On tour after tour last fall, we heard a lovely mantra from the student guides: we’re not cliquey; we’re diverse; we can talk to our teachers about anything and we do. I have no reason to doubt them, as much as their claims are the antithesis of all I know of high school. Like the five little ducks in the song I used to sing to my boys, current students assembled in each auditorium, the part of the tour I came to think of as the torso lineup: short ones, tall ones, skinny ones too. Fat girls with frizzy hair stood alongside skinny blondes, their tee-shirts every bit as unequal to the task of covering their bodies. The openly gay kid, the techie geek, the brand-new immigrant, the pipsqueak boy crossing his fingers for puberty — all stood at the front of the room, proud and happy to talk.

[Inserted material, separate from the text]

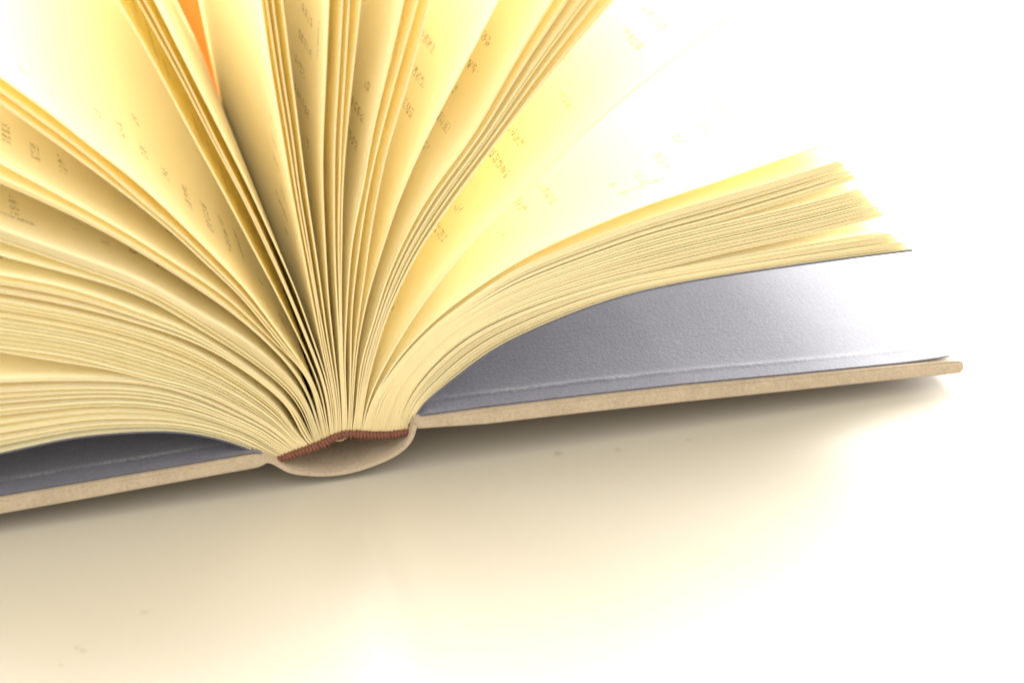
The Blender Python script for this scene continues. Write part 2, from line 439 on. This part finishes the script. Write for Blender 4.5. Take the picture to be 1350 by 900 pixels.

Where is the too-easy cynicism? Where are the poor losers, and the sore losers? Where is that virulent high-school breed, what we in the ‘70s so charmingly called the “snot?” Maybe Manhattan schools, where worldliness and curiosity are prized more than cuteness, really are different. Maybe all that bad human nature is lurking behind the façade of the tour, or maybe it’s in plain sight and I’m just too far removed to understand the symbology.

I don’t offer my son much advice. He’s a city kid. He’s smarter and more self-possessed than I was at 13, and he’ll find his way. For all the truth about the failings of the system, both his schools so far — P.S. 3 in the Village and I.S. 89 in Battery Park City — have encouraged him to think for himself and given him enough skill and knowledge to do so. As we emerge from the lull, the only advice I’ve offered is simple and nearly self-evident: wherever you end up, take advantage of what it offers. But I’m crossing my fingers that the pretty-good matching system places my son in one of his top choices, where his niche is ready and waiting to welcome him in.